You are reminding me that my dad was interested in and intimidated by personal computers. We were on our nth one, and he used to quiz us about it, so one time, mid 80s as well, the TI home system was being dumped cheap, we bought him one for Christmas, thinking it would satisfy his curiosity. It sat in his closet for a decade, then he re-gifted it to our kids, who wouldn't touch it, because by then it was lame. But it did curtail his interest.
My mom had been a secretary in the days of manual typewriters; she had no interest in electric typewriters, let alone a computer. But one day, seeing her grand kids enthusiastically playing on one, she got interested, and asked them to explain. They did, then sat her down to play. "Click the mouse here, Grandma." She picked up the mouse, and tapped the base against the glass CRT. "It didn't do anything." Yes, my mom was one of those people, the "my cup holder broke off" folks.
They were not stupid people, my dad spoke a couple of languages, had started at Lehigh in electrical engineering before WW II broke out and he had joined the Army Air Corp, was a sales engineer afterward, an taught a lighting segment at professional engineers training. Mom was a native Spanish speaker, moved to the US in her 20s, was a successful secretary in her non native language for years, and had a larger vocabulary in English than anyone else I've ever met. They used to do the NY Times crossword every week, and played fierce Scrabble. Something about this was a generational gap, they just didn't get it.
I see some of that in myself. I am comfortable using a workstation, but a quirky interface makes me cringe inside. I can get to be more focused on, "What kind of idiot designed this?" than on getting my task done. And I am aware of security and privacy issues, because of which, I am reluctant to do some things other might take for granted. I don't like Cortana, I will never own an Alexa, I am reluctant to use Facebook, even though most of my family is on daily. I find data mining efforts that want to offer me 'tailored products' to be intrusive, shallow, and way off the mark. I am more likely to stop dealing with a company that uses them than I am to by their product.

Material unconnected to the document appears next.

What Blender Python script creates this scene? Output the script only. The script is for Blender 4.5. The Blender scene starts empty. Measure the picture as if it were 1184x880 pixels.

Case in point, I wanted one of Amazon's free Kindle books the other day. In the process of getting this, Amazon offered some browser insert. It appears that this had nothing to do with Kindle, nor delivery, but let them track what I browsed. Within a couple of hours, a window popped open that I had not opened. I ripped that $#!% right out.
And that is a common theme, isn't it; that lack of candor about what the offered software is intended to do? Bullshit has a distinct odor, and no matter how much you try to pretty it up, it's still bullshit. But the fact that it bothers me appears to be generational. I don't get if thiose around me are resigned to their digital environment, or if they see some benefit that I don't.